Roberto tiene decenas de historias como esas para contar. "Aquí han venido de todo el mundo a entrevistarme, la BBC de Londres, la televisión española, ellos también se han enterado de mi existencia. Creo que soy el único sobreviviente de un campo de concentración del mundo que se ha quedado a vivir en el mismo lugar adonde alguna vez fue recluido. Los que pasan nunca evitan preguntarme por qué tomé esta decisión, por qué no dejo de una vez por todas este sitio hostil y me vuelvo a Santiago o a Valparaíso. A todos les doy la misma respuesta: si me marcho de aquí, si dejo este sitio, la historia de este lugar desaparece. Si abandono el campo, ¿quién contará su historia, quién dirá de ese tiempo en el que éramos un puñado de hombres arrojados al más inclemente de los destinos? Sé que puedo volver hoy mismo a mi casa de Antofagasta, pero mi lugar está aquí, entre estos muros y estas calles rodeadas de desierto, custodiando la memoria de mis compañeros, esperando la llegada de viajeros perdidos a quienes contarles quién soy".
Cada palabra que sale de la boca de Roberto Zaldívar está sostenida en una poderosa amalgama de convicción y sabiduría, y al escucharlo hablar sobre los principios éticos, los valores humanos o el sentido de la vida en situaciones de adversidad, uno no puede dejar de evocar los testimonios de Primo Levi o Viktor Frankl, sobrevivientes de campos de exterminio europeos, a la vez que poderosos creadores de todo un mundo de referencia y sentido en torno a la condición humana en situaciones extremas.

La geografía de la atrocidad
"Los campos son algo atroz (dice con voz entrecortada), no importa sus dimensiones, la cantidad de prisioneros o el signo político que los erija. Representan lo más abominable de la creación humana, y lo que en ellos sucede es casi inenarrable. Yo lucho para que Chacabuco sea inscripto en la memoria colectiva. No quiero que se lo devore el olvido, quiero que se sepa de él como hoy se sabe de Auschwitz o de la Esma en la Argentina".
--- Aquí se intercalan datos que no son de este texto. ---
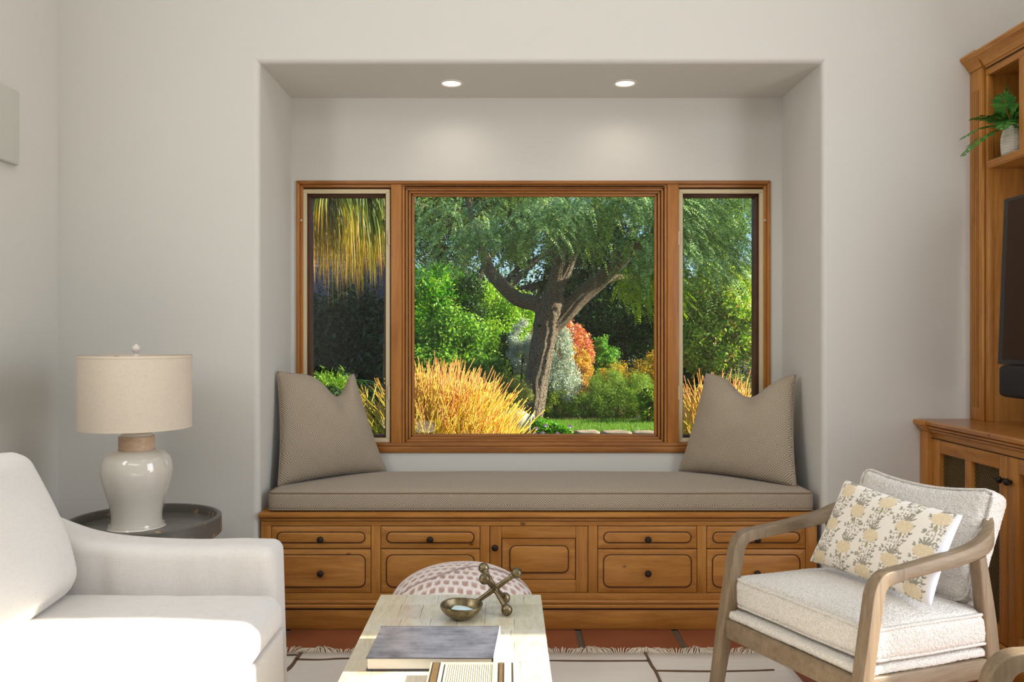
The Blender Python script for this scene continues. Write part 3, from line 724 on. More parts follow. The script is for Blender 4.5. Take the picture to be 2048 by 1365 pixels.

La tarde comienza a caer sobre el desierto de Atacama y la débil luz solar dibuja extraños perfiles sobre el suelo de Chacabuco. Una hora más y la temperatura habrá descendido a cero grado. Roberto Zaldívar me acompaña gentil hacia el portal de ingreso al campo, el mismo por donde entré al mediodía.
Luego levanta una antigua barrera militar, se quita su gorro con visera y con su mano derecha indica el rumbo que deberé seguir si quiero alcanzar el primer poblado antes de que anochezca. "El parador más cercano está cerca, a dos kilómetros, es un lugar llamado Oasis. Cuando llegue dígale que va de parte mía, de Roberto Zaldívar, el de Chacabuco, ellos saben". Un abrazo sella el adiós. Comienzo a avanzar en dirección al desierto y cuando ya me he alejado lo suficiente giro mi cabeza para ver por última vez Chacabuco en perspectiva. Veo que Roberto Zaldívar aún permanece en el mismo sitio de la despedida, sus manos apoyadas sobre las rejas del portal, observando cómo mi cuerpo penetra en la noche azul que cae súbita sobre el desierto de Atacama. Lo veo levantar su mano y entonces le devuelvo el saludo elevando la mía. Luego gira sobre sí mismo y retorna con paso lento al interior del campo, con la esperanza -eso imagino- de que el próximo amanecer le traiga la promesa de un nuevo viajero a quien confirmarle con su presencia en ese sitio que aún quedan suficientes motivos para seguir viviendo con dignidad en este mundo.



Roberto Zaldívar, sobreviviente, en la salina de Chacabuco.